I have been thinking lately about what helps us to grow spiritually, to develop that maturity and appetite for the “meat” of the Word and not only for “milk.” The book of Hebrews explains, “But solid food is for the mature, who because of practice have their senses trained to discern good and evil” (5:14). 
Notice the words “practice” and “trained.” This is our part! We put what God teaches us through His Word into practice and in doing so, we train ourselves to distinguish between good and evil. Unfortunately, there is a major problem: we are easily deceived. Evil is so often called good, and good is called evil these days, just as in the days of Isaiah: 
“Woe to those who call evil good, and good evil; Who substitute darkness for light and light for darkness; Who substitute bitter for sweet and sweet for bitter!” (Isaiah 5:20).  
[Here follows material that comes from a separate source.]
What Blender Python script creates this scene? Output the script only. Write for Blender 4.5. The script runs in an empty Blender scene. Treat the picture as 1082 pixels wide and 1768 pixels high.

Have you experienced this in your life? Do people that you work with call evil good and good evil? What about your family? Friends? Other people you are around regularly? There are so many influences we encounter -- sometimes daily -- that we have little control over.
But what about intentional input; things we choose to put into our lives? 
What you put into your your mind eventually influences your heart (perspectives, attitudes, desires, thoughts, etc.). If we are not careful about our own intentional influences, we may unintentionally consider evil good, and good evil! Consider what influences you are intentionally allowing into your life through what you:
    • Watch (TV, movies, Internet)
    • Listen to (music, teaching, movies)
    • Look at (Online, magazines)
    • Read (books, websites, articles)
Are you training your senses to discern good and evil? Are you putting things into your mind and heart that are against God and His holiness? Are you accepting whatever ideas and teaching that sounds good or popular? (I ask myself these same questions!) We even have to beware of so-called “Christian” material and teaching, and be like the Bereans, who searched the Scriptures daily to see whether the things they learned from the apostle Paul (and Silas) were accurate (Acts 17:11). If they were examining the truth of Paul’s teaching, certainly we have a responsibility to do so concerning today’s teachers of God’s Word!
If you have taken a moment to examine your choice of input and realize that something needs to change, how will you do it? 
Filling your mind with the things of God will turn your focus upward and help you develop spiritual maturity. You will long for the meat of God’s Word, and not be satisfied by milk only. Such an appetite for God Himself will never be satiated -- and that hunger is good!


1 comment:

  1. Indeed! I definitely need to examine what I input! A much-needed reminder, thank you!